L’evoluzione umana ha sempre riguardato molteplici fattori: l’ambiente, la socialità e la sopravvivenza. Siamo diversi dagli ominidi ormai estinti – come i Neanderthal – e dai nostri parenti viventi più prossimi – bonobo e scimpanzé – ma come e perché il volto umano moderno si è evoluto?
Alla base di questo cambiamento l’esigenza di una maggiore espressività, dato che alcune caratteristiche – specialmente le sopracciglia – ci hanno permesso di comunicare meglio e spesso senza bisogno di parole. Ad evidenziarlo è una ricerca di un team internazionale, che include l’Università di York, pubblicata su Nature Ecology and Evolution.
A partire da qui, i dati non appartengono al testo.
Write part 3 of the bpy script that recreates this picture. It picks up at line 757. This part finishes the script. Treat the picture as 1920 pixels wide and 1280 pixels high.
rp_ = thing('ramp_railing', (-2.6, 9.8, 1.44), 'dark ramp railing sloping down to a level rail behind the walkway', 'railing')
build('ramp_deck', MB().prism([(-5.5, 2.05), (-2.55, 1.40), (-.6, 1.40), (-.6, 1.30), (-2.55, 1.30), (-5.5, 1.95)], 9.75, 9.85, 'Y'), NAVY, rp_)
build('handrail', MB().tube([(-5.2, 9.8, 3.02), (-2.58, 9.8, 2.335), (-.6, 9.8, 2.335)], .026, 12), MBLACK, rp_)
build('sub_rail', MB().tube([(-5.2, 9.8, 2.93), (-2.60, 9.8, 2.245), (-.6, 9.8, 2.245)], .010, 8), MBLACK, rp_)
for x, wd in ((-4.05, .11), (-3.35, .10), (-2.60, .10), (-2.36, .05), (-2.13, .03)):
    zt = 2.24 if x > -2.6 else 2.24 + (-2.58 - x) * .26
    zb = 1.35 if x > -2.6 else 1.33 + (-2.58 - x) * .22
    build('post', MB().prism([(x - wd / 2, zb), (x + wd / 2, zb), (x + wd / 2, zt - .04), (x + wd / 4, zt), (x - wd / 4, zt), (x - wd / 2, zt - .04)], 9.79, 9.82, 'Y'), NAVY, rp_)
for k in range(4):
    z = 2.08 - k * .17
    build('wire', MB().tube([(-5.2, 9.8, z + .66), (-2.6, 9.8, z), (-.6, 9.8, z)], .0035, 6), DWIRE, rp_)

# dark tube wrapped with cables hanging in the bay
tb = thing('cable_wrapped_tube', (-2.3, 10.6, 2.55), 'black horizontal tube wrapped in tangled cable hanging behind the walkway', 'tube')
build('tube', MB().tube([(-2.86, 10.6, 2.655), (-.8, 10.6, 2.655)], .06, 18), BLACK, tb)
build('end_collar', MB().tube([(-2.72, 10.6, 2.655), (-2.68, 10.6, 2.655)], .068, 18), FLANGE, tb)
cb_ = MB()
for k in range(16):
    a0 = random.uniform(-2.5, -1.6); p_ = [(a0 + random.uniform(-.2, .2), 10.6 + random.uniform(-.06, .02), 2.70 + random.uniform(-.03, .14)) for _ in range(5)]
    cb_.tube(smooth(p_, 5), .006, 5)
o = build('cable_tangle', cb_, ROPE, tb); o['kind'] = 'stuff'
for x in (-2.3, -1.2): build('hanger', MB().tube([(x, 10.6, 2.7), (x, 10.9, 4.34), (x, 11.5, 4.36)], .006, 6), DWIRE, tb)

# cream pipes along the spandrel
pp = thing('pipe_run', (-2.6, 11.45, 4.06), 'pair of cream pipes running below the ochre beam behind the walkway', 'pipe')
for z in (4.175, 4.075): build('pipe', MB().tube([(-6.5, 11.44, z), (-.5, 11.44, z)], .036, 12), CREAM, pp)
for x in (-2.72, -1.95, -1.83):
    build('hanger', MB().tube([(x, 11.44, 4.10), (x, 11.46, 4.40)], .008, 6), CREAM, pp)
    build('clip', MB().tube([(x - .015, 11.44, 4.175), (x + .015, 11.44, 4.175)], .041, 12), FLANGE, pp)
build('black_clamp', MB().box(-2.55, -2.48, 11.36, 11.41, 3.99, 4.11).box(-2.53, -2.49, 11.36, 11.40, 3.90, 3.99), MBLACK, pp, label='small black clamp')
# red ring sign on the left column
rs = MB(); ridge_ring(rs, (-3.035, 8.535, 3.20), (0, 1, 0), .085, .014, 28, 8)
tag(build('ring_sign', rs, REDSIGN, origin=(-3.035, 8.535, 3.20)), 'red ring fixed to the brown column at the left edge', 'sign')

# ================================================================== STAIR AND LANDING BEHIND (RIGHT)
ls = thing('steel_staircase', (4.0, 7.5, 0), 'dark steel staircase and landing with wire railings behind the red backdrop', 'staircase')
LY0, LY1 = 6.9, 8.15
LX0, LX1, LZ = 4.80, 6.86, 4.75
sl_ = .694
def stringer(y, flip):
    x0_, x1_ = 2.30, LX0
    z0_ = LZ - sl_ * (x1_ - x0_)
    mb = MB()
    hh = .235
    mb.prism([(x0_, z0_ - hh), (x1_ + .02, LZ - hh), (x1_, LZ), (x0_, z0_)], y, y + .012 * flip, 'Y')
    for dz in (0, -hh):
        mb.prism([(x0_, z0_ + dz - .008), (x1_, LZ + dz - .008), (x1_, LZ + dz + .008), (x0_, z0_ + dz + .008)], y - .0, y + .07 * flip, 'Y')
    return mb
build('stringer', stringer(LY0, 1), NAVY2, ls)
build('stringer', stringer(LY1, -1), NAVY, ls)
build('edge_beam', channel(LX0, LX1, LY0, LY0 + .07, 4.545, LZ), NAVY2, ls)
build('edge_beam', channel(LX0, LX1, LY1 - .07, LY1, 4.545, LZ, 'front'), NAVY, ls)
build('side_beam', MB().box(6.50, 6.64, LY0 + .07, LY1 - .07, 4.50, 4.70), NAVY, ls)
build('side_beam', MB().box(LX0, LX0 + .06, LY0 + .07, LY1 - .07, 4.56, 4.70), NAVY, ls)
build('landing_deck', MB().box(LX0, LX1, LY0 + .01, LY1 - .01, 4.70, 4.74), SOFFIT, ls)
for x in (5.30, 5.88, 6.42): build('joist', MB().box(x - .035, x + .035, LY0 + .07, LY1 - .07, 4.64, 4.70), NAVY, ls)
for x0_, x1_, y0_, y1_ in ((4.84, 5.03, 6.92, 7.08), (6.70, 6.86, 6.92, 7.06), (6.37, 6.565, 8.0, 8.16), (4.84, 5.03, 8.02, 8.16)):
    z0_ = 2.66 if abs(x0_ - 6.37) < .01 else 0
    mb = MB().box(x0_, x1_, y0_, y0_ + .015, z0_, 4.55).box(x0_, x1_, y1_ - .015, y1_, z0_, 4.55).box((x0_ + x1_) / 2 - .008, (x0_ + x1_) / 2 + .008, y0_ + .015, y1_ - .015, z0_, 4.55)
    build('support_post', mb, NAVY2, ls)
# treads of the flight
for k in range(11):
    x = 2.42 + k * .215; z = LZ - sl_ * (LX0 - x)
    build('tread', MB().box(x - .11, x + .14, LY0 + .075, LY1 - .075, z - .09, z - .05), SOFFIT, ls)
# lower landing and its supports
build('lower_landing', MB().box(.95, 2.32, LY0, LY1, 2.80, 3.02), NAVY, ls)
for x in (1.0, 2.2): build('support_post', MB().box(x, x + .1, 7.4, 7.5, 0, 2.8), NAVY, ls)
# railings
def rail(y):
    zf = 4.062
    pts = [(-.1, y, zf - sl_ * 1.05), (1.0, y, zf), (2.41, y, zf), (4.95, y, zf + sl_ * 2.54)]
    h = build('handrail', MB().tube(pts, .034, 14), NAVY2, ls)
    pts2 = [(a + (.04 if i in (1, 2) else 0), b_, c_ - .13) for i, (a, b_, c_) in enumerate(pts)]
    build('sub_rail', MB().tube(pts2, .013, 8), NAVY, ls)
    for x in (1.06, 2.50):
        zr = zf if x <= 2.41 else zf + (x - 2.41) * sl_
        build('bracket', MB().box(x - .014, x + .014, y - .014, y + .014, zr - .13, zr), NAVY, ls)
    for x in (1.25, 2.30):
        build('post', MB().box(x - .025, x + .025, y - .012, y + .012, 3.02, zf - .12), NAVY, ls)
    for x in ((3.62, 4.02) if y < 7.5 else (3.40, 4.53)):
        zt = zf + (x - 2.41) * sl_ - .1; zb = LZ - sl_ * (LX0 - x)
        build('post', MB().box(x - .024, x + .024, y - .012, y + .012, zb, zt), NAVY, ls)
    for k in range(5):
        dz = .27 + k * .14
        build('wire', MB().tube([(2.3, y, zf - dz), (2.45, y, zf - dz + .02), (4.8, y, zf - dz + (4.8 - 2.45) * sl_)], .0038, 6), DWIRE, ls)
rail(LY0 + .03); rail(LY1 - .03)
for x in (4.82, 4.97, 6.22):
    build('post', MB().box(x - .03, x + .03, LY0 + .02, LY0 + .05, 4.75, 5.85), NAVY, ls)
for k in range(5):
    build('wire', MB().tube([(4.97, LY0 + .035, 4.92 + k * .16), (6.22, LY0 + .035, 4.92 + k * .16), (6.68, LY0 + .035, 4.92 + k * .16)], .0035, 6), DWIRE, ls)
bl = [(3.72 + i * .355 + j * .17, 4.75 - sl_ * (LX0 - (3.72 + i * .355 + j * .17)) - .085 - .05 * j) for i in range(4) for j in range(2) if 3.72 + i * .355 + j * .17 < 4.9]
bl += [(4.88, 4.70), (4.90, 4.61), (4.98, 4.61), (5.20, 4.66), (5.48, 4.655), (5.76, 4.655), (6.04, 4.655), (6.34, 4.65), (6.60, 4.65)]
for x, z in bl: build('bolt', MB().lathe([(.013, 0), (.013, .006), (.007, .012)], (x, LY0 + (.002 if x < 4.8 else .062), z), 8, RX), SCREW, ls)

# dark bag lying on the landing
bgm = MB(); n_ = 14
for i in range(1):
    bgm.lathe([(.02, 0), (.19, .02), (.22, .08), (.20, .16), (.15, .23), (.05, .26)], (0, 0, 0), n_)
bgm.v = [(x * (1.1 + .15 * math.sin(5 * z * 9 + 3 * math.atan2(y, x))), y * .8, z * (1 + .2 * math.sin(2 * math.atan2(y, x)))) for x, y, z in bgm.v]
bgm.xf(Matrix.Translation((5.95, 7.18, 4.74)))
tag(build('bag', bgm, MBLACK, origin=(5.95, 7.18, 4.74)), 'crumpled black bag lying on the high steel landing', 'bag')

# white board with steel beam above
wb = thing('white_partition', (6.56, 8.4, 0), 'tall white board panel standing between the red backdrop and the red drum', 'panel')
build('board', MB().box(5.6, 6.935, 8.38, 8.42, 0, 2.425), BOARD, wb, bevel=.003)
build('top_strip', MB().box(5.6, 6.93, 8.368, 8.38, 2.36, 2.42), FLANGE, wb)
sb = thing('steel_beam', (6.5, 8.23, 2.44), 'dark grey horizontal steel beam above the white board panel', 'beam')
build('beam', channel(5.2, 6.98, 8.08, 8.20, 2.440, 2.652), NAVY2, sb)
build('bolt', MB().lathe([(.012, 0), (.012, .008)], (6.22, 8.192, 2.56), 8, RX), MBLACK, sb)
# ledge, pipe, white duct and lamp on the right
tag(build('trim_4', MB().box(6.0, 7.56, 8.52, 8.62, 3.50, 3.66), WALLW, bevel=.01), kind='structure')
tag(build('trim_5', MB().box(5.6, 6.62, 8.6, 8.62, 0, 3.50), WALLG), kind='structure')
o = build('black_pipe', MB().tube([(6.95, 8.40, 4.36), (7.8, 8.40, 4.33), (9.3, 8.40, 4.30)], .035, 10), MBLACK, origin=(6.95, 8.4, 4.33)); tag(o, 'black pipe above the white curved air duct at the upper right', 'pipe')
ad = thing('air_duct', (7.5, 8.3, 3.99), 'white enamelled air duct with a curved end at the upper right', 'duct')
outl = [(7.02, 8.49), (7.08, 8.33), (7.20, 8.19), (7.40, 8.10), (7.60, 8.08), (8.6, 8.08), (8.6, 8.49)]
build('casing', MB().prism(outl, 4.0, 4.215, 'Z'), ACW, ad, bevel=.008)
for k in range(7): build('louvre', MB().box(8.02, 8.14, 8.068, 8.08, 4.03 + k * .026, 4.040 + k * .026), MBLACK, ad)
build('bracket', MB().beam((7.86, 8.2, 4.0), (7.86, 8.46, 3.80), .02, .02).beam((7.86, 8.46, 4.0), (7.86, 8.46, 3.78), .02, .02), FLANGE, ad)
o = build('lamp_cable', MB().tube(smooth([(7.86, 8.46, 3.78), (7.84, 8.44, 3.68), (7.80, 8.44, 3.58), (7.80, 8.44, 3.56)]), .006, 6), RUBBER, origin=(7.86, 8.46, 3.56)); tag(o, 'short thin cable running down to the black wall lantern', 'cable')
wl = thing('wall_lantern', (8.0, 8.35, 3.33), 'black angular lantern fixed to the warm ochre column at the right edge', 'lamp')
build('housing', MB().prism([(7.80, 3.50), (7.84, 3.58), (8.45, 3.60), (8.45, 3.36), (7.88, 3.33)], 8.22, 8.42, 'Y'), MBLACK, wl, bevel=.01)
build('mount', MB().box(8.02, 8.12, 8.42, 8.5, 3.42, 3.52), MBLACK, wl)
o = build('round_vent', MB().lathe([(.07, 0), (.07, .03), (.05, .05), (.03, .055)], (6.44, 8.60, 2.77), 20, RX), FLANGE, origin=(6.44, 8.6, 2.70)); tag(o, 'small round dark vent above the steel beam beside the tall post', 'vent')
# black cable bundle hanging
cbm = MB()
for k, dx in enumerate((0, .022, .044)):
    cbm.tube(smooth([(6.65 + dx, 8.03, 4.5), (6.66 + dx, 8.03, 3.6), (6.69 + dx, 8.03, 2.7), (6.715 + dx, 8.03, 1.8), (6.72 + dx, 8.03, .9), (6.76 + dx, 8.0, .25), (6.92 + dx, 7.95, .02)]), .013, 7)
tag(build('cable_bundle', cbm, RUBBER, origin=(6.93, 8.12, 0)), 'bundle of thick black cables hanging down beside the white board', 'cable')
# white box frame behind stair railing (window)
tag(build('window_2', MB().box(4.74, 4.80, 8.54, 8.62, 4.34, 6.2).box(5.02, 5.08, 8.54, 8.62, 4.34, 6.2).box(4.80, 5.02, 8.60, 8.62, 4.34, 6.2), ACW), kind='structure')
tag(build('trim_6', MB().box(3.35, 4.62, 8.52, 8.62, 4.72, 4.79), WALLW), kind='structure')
Lo studio è una revisione che traccia i cambiamenti dai primi ominidi africani, all’apparizione della moderna anatomia umana. La conclusione è che la comunicazione sociale è stata trascurata come fattore alla base della moderna forma facciale umana. I nostri volti dovrebbero essere visti come il risultato di una combinazione di influenze biomeccaniche, fisiologiche e sociali.
Dieta e clima contano, ma l’evoluzione è avvenuta anche per comunicare meglio non verbalmente. “Ora possiamo usare i volti per segnalare più di 20 diverse categorie di emozioni attraverso la contrazione o il rilassamento dei muscoli – afferma Paul O’Higgins, uno degli autori dello studio – è improbabile che i nostri primi antenati umani avessero la stessa agilità facciale“. Invece del prominente arco sopraccigliare di altri ominidi, l’uomo ha sviluppato una fronte liscia con sopracciglia più visibili e con peluria, capaci di una maggiore gamma di movimenti. Questo, insieme ai nostri volti divenuti più snelli, ci consente di esprimere una vasta gamma di emozioni, tra cui la simpatia.
Negli ultimi 100.000 anni inoltre le nostre facce si sono ridotte man mano che la nostra capacità di cucinare e “industrializzare” il cibo ha ridotto il bisogno di masticare.
“Ci sono dei limiti sul cambiamento, ad esempio la respirazione richiede una cavità nasale sufficientemente grande – conclude O’Higgins – ma l’evoluzione continuerà probabilmente finché la nostra specie sopravviverà, migrerà e incontrerà nuove condizioni ambientali, sociali e culturali“.